In 1812 Samuel J. Mills traveled from Boston to Pittsburgh, and from there to New Orleans, exploring the country on both sides of the Ohio and the Mississippi and noting the needs and opportunities of the field. Again he went over the same route, distributing Bibles and tracts. A region so extended was too vast for the local societies, and to promote harmony, efficiency, and economy they united, in 1816, to form the American Bible Society. It was patterned after that in London, on the same broad, catholic principle, with the same avowed object, with the same world-wide aim. Responsible for a territory vastly more extended than Great Britain, it pledged itself from the first to extend its influence as far as possible to other lands, Christian, Mohammedan, and pagan. Among its earliest publications were Scriptures for the Indians of North America and the Spaniards of South America and Mexico. It has enrolled thousands of auxiliary societies, and with their aid has carried through four general efforts to visit every family in the United States with the offer of the Holy Scriptures. As the nation has acquired new territory in the South and West it has pushed on to provide the Scriptures for the people of Texas and the great States of the interior and the Pacific. In nominally Christian lands it has been a pioneer of missions, preparing the way by the distribution of the Scriptures for the founding of churches and the establishment of evangelical institutions.
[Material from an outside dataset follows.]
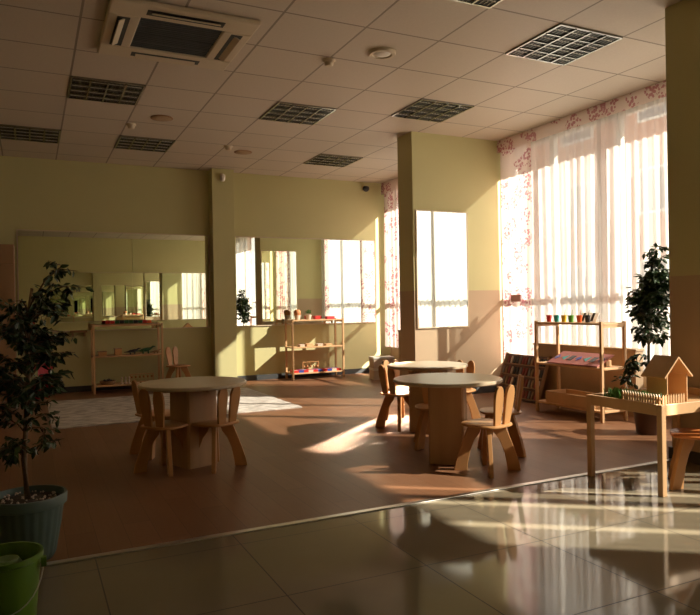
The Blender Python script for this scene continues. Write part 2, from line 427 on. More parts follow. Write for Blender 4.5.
curtain('sheer_curtain', 'white sheer curtain of the large window behind the right potted tree', 2.66, 4.86, .36, ZC, 5.085, M_sheer, .042, .12, 12)
fc = curtain('floral_curtain', 'white drape with pink flowers beside the projecting wall mirror', 5.80, 6.33, .34, ZC, 5.05, M_floral, .022, .17, 3)
bx('tie_band', M_tie, 5.005, 5.025, 5.95, 6.12, 1.06, 1.14, fc)
curtain('sheer_curtain', 'sheer curtain of the far window beyond the projecting wall', 6.70, 8.50, .36, ZC, 5.07, M_sheer, .028, .13, 4)
curtain('floral_curtain', 'floral pink drape in the far corner left of the projecting wall', 8.38, 9.16, .40, ZC, 5.04, M_floral, .022, .16, 5)
curtain('floral_curtain', 'floral drape of the far window seen in the back mirror only', 6.98, 7.10, .40, ZC, 5.02, M_floral, .02, .16, 6)
for k, (a, b) in enumerate(((-.15, .26), (.33, .66), (.72, 1.0), (1.05, 2.05))):  # unseen panels, their gaps placed to let sun streaks onto the floor
    curtain('sheer_curtain', 'off-frame gathered sheer of the near window, gapped for sun streaks, %s' % ['furthest from the pillar', 'second from the far end', 'third from the far end', 'widest and next to the pillar'][k], a, b, .36, ZC, 5.07, M_sheer, .03, .10, 17 + k, group='off-frame sheers of the near window, gapped for sun streaks')
curtain('floral_curtain', 'floral drape of the near window beside the pillar', 2.0, 2.35, .36, ZC, 5.04, M_floral, .022, .16, 8)
curtain('floral_valance', 'pink flowered valance along the top of the large window', 2.66, 6.33, H - .155, H - .015, 5.012, M_floral, .004, .3, 9, cat='valance')
curtain('floral_valance', 'flowered valance along the top of the far window', 6.69, 9.2, H - .19, H - .015, 5.005, M_floral, .004, .3, 10, cat='valance')

# radiator covers under the windows
def cover(label, y0, y1, h):
    t = thing('radiator_cover', label, 'radiator cover', (4.93, (y0 + y1) / 2, 0)); L = (y1 - y0) / 2
    bx('front_panel', M_panel, -.035, -.015, -L, L, 0, h, t, .003)
    bx('top_board', M_panel, -.04, .07, -L - .01, L + .01, h, h + .02, t, .003)
    bx('side_panel', M_panel, -.015, .06, -L, -L + .02, 0, h, t); bx('side_panel', M_panel, -.015, .06, L - .02, L, 0, h, t)
cover('brown board radiator cover under the large window behind the shelf', 4.28, 5.62, .59)
cover('brown board radiator cover under the far window beyond the projecting wall', 6.75, 8.55, .66)

# ------------------------------------------------------------------ ceiling fittings
def louvre_light():
    t = thing('ceiling_light', '', 'ceiling light'); 
    f = MB(); a = .298
    f.box(-a, a, -a, -a + .015, -.012, 0); f.box(-a, a, a - .015, a, -.012, 0); f.box(-a, -a + .015, -a, a, -.012, 0); f.box(a - .015, a, -a, a, -.012, 0)
    f.build('frame', M_chrome, t)
    bx('reflector', M_dark, -.283, .283, -.283, .283, -.003, 0, t)
    l = MB()
    for k in (-1, 0, 1):
        l.box(-.283, .283, k * .1415 - .006, k * .1415 + .006, -.016, -.003)
    for k in (-1, 0, 1):
        l.box(k * .1415 - .007, k * .1415 + .007, -.283, .283, -.018, -.003)
    for k in range(-8, 9):
        l.box(k * .0315 - .0015, k * .0315 + .0015, -.283, .283, -.010, -.003)
    l.build('louvre', M_chrome, t)
    for k in range(4):
        MB().tube([(-.275, -.212 + k * .1415, -.0045), (.275, -.212 + k * .1415, -.0045)], .004, 6).build('lamp_tube', M_white, t)
    return t
LL = [((0, 2), 'square louvre ceiling light below and left of the air conditioner'),
      ((-1, 5), 'square louvre ceiling light at the far left above the back mirror'),
      ((1, 5), 'dull louvre ceiling light left of the green pilaster'),
      ((3, 2), 'bright-slatted louvre ceiling light in the middle of the ceiling'),
      ((5, 5), 'dull louvre ceiling light furthest back, left of the projecting wall'),
      ((5, 1), 'louvre ceiling light just in front of the projecting wall'),
      ((5, -2), 'large dark louvre ceiling light nearest the big window'),
      ((3, -3), 'louvre ceiling light cut off by the top edge')]
proto = None
for (k, j), lab in LL:
    loc = (.332 + .6 * k + .3, 4.6965 + .6 * j + .3, H)
    if proto is None: proto = louvre_light(); proto.location = loc; proto['label'] = lab; proto['group'] = 'louvre lights in the ceiling'
    else: dup(proto, loc, 0, lab)

ac = thing('air_conditioner', 'square ceiling cassette air conditioner with dark centre grille', 'air conditioner', (.955, 4.745, H))
f = MB(); a = .478; g = .27
f.box(-a, a, -a, -g, -.035, 0); f.box(-a, a, g, a, -.035, 0); f.box(-a, -g, -g, g, -.035, 0); f.box(g, a, -g, g, -.035, 0)
f.build('housing', M_cream, ac, .012)
gm = MB(); gm.box(-g, g, -g, g, -.02, -.002)
for k in range(-8, 9): gm.box(-g, g, k * .031 - .006, k * .031 + .006, -.026, -.02)
gr_ = gm.build('intake_grille', M_grill, ac)
rb_ = MB()
for k in (-.135, 0, .135): rb_.box(-g, g, k - .003, k + .003, -.03, -.02)
rb_.build('grille_bar', M_base, gr_)
for k in range(4):
    M = TR(rz=k * PI / 2)
    s_ = MB().box(-.25, .25, -.415, -.335, -.0365, -.03, M).build('air_outlet', M_dark, ac)
    MB().box(-.22, .22, -.03, .03, -.004, .004, M @ TR(0, -.378, -.040, rx=.5)).build('vane', M_cream, s_, .002)

def disc(name, label, cat, x, y, prof, m, inner=None):
    t = thing(name, label, cat, (x, y, H))
    MB().lathe(prof, 28).build('housing', m, t, smooth=True)
    if inner: MB().lathe(inner[0], 24).build(inner[2], inner[1], t, smooth=True)
    return t
disc('ceiling_speaker', 'flat round ceiling grille left of the pilaster, near the smoke detector', 'speaker', 1.23, 6.85, [(.11, 0), (.11, -.006), (.10, -.010), (.0, -.010)], M_cab, ([(.095, -.010), (.09, -.013), (0, -.013)], M_panel, 'grille'))
disc('ceiling_speaker', 'flat round ceiling grille just above the green pilaster', 'speaker', 2.41, 7.98, [(.11, 0), (.11, -.006), (.10, -.010), (.0, -.010)], M_cab, ([(.095, -.010), (.09, -.013), (0, -.013)], M_panel, 'grille'))
disc('round_downlight', 'round white ceiling lamp in the middle of the ceiling', 'ceiling light', 2.45, 4.45, [(.105, 0), (.105, -.015), (.098, -.024), (.075, -.024), (.07, -.012)], M_cream, ([(.07, -.006), (.06, -.018), (.03, -.024), (0, -.025)], M_white, 'lens'))
for x, y, lab in ((.98, 7.2, 'smoke detector on the ceiling, leftmost of the three'), (2.16, 7.75, 'smoke detector on the ceiling nearest the green pilaster'), (2.14, 4.75, 'smoke detector on the ceiling left of the round lamp')):
    t = disc('smoke_detector', lab, 'smoke detector', x, y, [(.05, 0), (.05, -.012), (.046, -.02), (.0, -.02)], M_cream, ([(.036, -.02), (.034, -.04), (.024, -.05), (0, -.05)], M_straw if False else M_cream, 'sensor_head'))
    t['group'] = 'smoke detectors on the ceiling'
t = thing('motion_sensor', 'small cream motion sensor at the top of the green pilaster', 'sensor', (2.42, 9.04, 2.82))
bx('bracket', M_cream, -.02, .02, -.015, 0, .02, .08, t, .003); MB().lathe([(.02, -.03), (.034, -.01), (.034, .05), (.02, .07)], 16, TR(0, -.045, 0)).build('sensor_body', M_white, t, smooth=True)
t = thing('security_camera', 'small dark dome camera high in the far right corner', 'camera', (4.72, 9.24, 2.86))
bx('mount', M_cream, -.03, .03, -.03, 0, -.03, .03, t, .003); MB().lathe([(0, -.05), (.03, -.045), (.05, -.02), (.055, 0), (.04, .03), (0, .04)], 20, TR(0, -.075, 0, rx=.5), cap=False).build('dome', M_dark, t, smooth=True)

# ------------------------------------------------------------------ round tables
def round_table(x, y, R, rz, label):
    t = thing('round_table', label, 'table', (x, y, 0), rz, 'low round tables')
    MB().lathe([(R - .006, .527), (R, .533), (R, .546), (R - .005, .551)], 64).build('tabletop', M_top, t, smooth=True)
    a = .115; c = .012
    pts = [(a - c, -a), (a, -a + c), (a, a - c), (a - c, a), (-a + c, a), (-a, a - c), (-a, -a + c), (-a + c, -a)]
    b = MB(); b._put([(px, py, 0) for px, py in pts] + [(px, py, .526) for px, py in pts],
                     [tuple(range(7, -1, -1)), tuple(range(8, 16))] + [(i, (i + 1) % 8, (i + 1) % 8 + 8, i + 8) for i in range(8)])
    b.build('pedestal', M_ped, t)
    bt = MB()
    for k in range(2): bt.box(-.22, .22, -.025, .025, .500, .5265, TR(rz=k * PI / 2))
    bt.build('support_batten', M_ped, t)
    return t
T1 = (2.50, 3.72); T2 = (2.95, 4.68); T3 = (.98, 4.49)
round_table(*T1, .36, math.radians(-26 - 15), 'round pale wooden table in front, with its top in shade, right of centre')
round_table(*T2, .33, math.radians(20), 'round table behind the front right one, its top bright with sun')
round_table(*T3, .355, math.radians(20), 'round dark-looking wooden table on the left in front of the rug')

# ------------------------------------------------------------------ rabbit-ear chairs
def ear_outline(flip=1):
    pts = [(.027, 0), (.031, .05), (.037, .12), (.040, .17), (.038, .205), (.030, .235), (.016, .252), (0, .257)]
    full = [(x, z) for x, z in pts] + [(-x, z) for x, z in reversed(pts[:-1])]
    return full
def make_chair():
    t = thing('rabbit_ear_chair', '', 'chair')
    n = 48; v = []
    def sq(a, r):   # rounded-square seat
        c, s = math.cos(a), math.sin(a); e = 3.0
        return r / ((abs(c) ** e + abs(s) ** e) ** (1 / e))
    levels = [(.133, .281), (.140, .284), (.142, .290), (.140, .296), (.134, .299)]
    b = MB(); vv = []; ff = []
    for r, z in levels: vv += [(sq(2 * PI * k / n, r) * math.cos(2 * PI * k / n), sq(2 * PI * k / n, r) * math.sin(2 * PI * k / n), z) for k in range(n)]
    for i in range(len(levels) - 1):
        for k in range(n): ff.append((i * n + k, i * n + (k + 1) % n, (i + 1) * n + (k + 1) % n, (i + 1) * n + k))
    ff += [tuple(range(n - 1, -1, -1)), tuple((len(levels) - 1) * n + k for k in range(n))]
    b._put(vv, ff); b.build('seat', M_wood, t, smooth=True)
    for s in (-1, 1):
        M = TR(s * .045, -.112, .288, rx=math.radians(8), ry=s * math.radians(3))
        MB().prism(ear_outline(), .018, M).build('ear_back_slat', M_wood, t, .003)
    leg = [(.030, .282), (.112, .282), (.145, .20), (.172, .125), (.196, .05), (.206, 0), (.125, 0), (.120, .05), (.105, .12), (.078, .19), (.045, .235)]
    for k in range(4):
        MB().prism(leg, .026, TR(rz=PI / 4 + k * PI / 2)).build('leg', M_wood, t, .003)
    return t
def aim(x, y, tx, ty): return math.atan2(ty - y, tx - x) - PI / 2     # chair front (+Y) looks at the target
chair0 = make_chair(); used = [0]
def chair(x, y, rz, label, group):
    if used[0] == 0:
        used[0] = 1; chair0.location = (x, y, 0); chair0.rotation_euler = (0, 0, rz); chair0['label'] = label; chair0['group'] = group; return chair0
    return dup(chair0, (x, y, 0), rz, label, group)
G1, G2, G3 = 'chairs around the front right table', 'chairs around the sunlit rear table', 'chairs around the left table'
chair(2.565, 3.39, math.radians(15), 'light rabbit-ear chair nearest the camera at the front right table', G1)
chair(2.95, 3.74, math.radians(58), 'rabbit-ear chair on the right side of the front right table, seen edge on', G1)
chair(2.67, 4.15, math.radians(150), 'rabbit-ear chair half hidden behind the pedestal of the front right table', G1)
chair(2.83, 4.95, math.radians(-75), 'rabbit-ear chair left of the sunlit rear table', G2)
chair(3.02, 5.24, math.radians(190), 'rabbit-ear chair behind the sunlit rear table with bright ear tips', G2)
chair(3.36, 4.84, math.radians(115), 'rabbit-ear chair at the right end of the sunlit rear table', G2)
chair(.785, 4.42, math.radians(-48), 'rabbit-ear chair at the front left of the left table, seen from behind', G3)
chair(.82, 4.94, math.radians(-70), 'rabbit-ear chair at the left end of the left table', G3)
chair(1.09, 4.35, math.radians(27), 'rabbit-ear chair in front of the pedestal of the left table', G3)
chair(1.76, 8.93, math.radians(-155), 'rabbit-ear chair alone by the back wall under the left mirror', 'rabbit-ear chair by the back wall')
st = chair(3.36, 2.52, math.radians(40), 'orange-topped rabbit-ear chair tucked under the sand table at the right edge', 'rabbit-ear chair at the sand table')
for c in st.children:
    if c.name.startswith('seat'):
        c.data = c.data.copy(); c.data.materials[0] = M_orange; c['label'] = 'orange stained seat'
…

As American missionaries have made their way to pagan nations, reducing rude languages to writing and enriching them with new versions of the Bible, it has stood by their side, giving liberally to make their work effective and circulate the printed book. Its Arabic Bible, in the sacred language of a hundred and twenty millions of men, has found circulation in regions as remote as Western Africa and the eastern shores of China. It has its agents resident in the Turkish Empire, in Persia, China, and Japan, in Mexico and Cuba and the various republics of South America, and under their care more than three hundred colporters devote their lives to the work of distributing the printed Bible.
Confidently relying on the providence of God, sustained by contributions and legacies and prayers, aided by the willing cooperation of unpaid workers, joining hand in hand with other Societies that look for the evangelization of the world, considerate always for the oppressed and ignorant, the needy and the blind, the prisoner and the immigrant, the mariner and the soldier, the American Bible Society seeks to hasten the time when the open Book shall be found in every household in the land and in the world, and all men shall rejoice in the glad tidings which it brings. And its friends may well join with their brethren in Great Britain in honoring the memory of the humble Welsh maiden whose quenchless love for God's Word was so helpful at the outset of these heaven-blessed charities.